Friday, May 27, 2011

Crows Landing Developer Ordered to Pay County Staff Time

The developer behind the Crows Landing intermodal industrial park in California's Central Valley has been ordered by the Stanislaus County Board of Supervisors to pay just under $170,000 in county staff costs for the review of environmental documents related to the project.

As the head of PCCP West Park LLC, developer Gerry Kamalos has been fighting for more than four years to get the Crows Landing project to the construction phase. In March, the Stanislaus County Board of Supervisors agreed in a narrow 3-2 vote to give Kamalos a 15-month extension to complete environmental documents needed before construction on the project can begin.

Kamalos has not paid for county staff time in four years, according to the Modesto Bee, because county officials weighed the staff costs against the PCCP West Park estimate of thousands of jobs to be created by the project.

However, a recent county examination estimated that reports on the project due by the end of the 15-month extension in June 2012 will require sizable county staff review that would amount to 1,127 hours of county staff time. The county estimates that this staff time will costs $169,000 and is asking PCCP to pay the costs in four equal payments of $42,250 due in June and October of this year and January and May of next year.
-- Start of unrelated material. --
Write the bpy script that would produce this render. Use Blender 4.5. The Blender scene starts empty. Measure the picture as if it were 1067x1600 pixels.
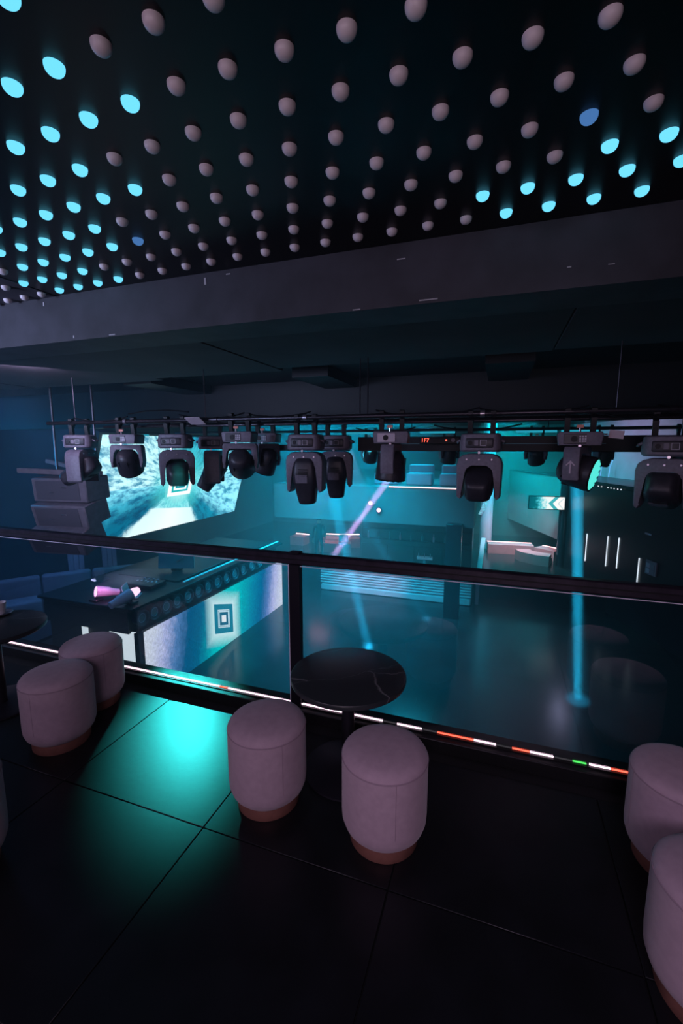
import bpy, bmesh, math, random
from mathutils import Vector, Matrix, Euler
from math import pi, sin, cos, radians as rad
random.seed(7)
S = bpy.context.scene
COL = S.collection
# ------------------------------------------------------------------ camera
CAMH = 1.75
cd = bpy.data.cameras.new('camera'); cam = bpy.data.objects.new('camera', cd); COL.objects.link(cam)
cd.sensor_fit = 'VERTICAL'; cd.sensor_height = 36.0; cd.lens = 692.7 / 1600 * 36.0
cd.clip_start = .05; cd.clip_end = 200
cam.location = (0, 0, CAMH)
cam.rotation_euler = (rad(90 - 8.534), 0, rad(19.54))
S.camera = cam
# ------------------------------------------------------------------ world: hazy air of the club
HAZE = .021
w = bpy.data.worlds.new('world'); S.world = w; w.use_nodes = True
nt = w.node_tree; nt.nodes.clear()
wo = nt.nodes.new('ShaderNodeOutputWorld'); bg = nt.nodes.new('ShaderNodeBackground')
bg.inputs[0].default_value = (.004, .008, .016, 1); bg.inputs[1].default_value = .3
vs = nt.nodes.new('ShaderNodeVolumeScatter'); vs.inputs['Color'].default_value = (.6, .9, 1, 1)
vs.inputs['Density'].default_value = HAZE; vs.inputs['Anisotropy'].default_value = .2
# the smoke hangs in the hall beyond the balcony edge, thinner towards the right wall
gp = nt.nodes.new('ShaderNodeNewGeometry'); sx = nt.nodes.new('ShaderNodeSeparateXYZ'); nt.links.new(gp.outputs['Position'], sx.inputs[0])
my = nt.nodes.new('ShaderNodeMapRange'); my.inputs[1].default_value = 2.4; my.inputs[2].default_value = 5.0; my.inputs[3].default_value = .04; my.inputs[4].default_value = 1
mxx = nt.nodes.new('ShaderNodeMapRange'); mxx.inputs[1].default_value = -2; mxx.inputs[2].default_value = 4; mxx.inputs[3].default_value = HAZE; mxx.inputs[4].default_value = HAZE * .6
mm = nt.nodes.new('ShaderNodeMath'); mm.operation = 'MULTIPLY'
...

Just prior to the county vote on the extension earlier this year, Kamilos announced sizable changes to the scope of the Crows Landing project.

PCCP’s original plan sought to remake the former Crows Landing Naval Air Station property into a 4,800-acre modern rail and industrial complex. A major component of the project was a $52 million short-haul rail plan seeking to upgrade existing rail track along an 80-mile-long route running from Crows Landing to the Port of Oakland and back.

The rail component remains part of the project's first phase of construction and would likely take several years to complete. The original rail plan forecast for the completed complex to handle several 50-car trains or more per day via the proposed route between the Oakland port and the Crows Landing site about 70 miles inland from the port.

Once the containers reached the Crows Landing complex, the plan envisioned the containers being loaded onto trucks for distribution throughout the California Central Valley.

According to PCCP, Central Valley agricultural products and other regional products could be returned via the same rail line to the port for export.

Kamalos announced the scale-down of the plan as a way of addressing concerns raised by local residents who worry about potential noise, congestion and pollution due to envisioned operations at the complex.

The revised plan presented by Kamalos to the supervisors calls for two trains a day instead of six and a reduction of the total project size from 4,800 acres to 2,800 acres.

Kamalos' revised plans also call for the construction of an 850-acre solar power facility to be located on some of the 2,000 acres not included in the revised plans. Kamalos also said in early March that an additional $7.5 million--$4 million from PCCP West Park and $3.5 million from outside investor Spinnaker Energy Group--has been acquired for the project.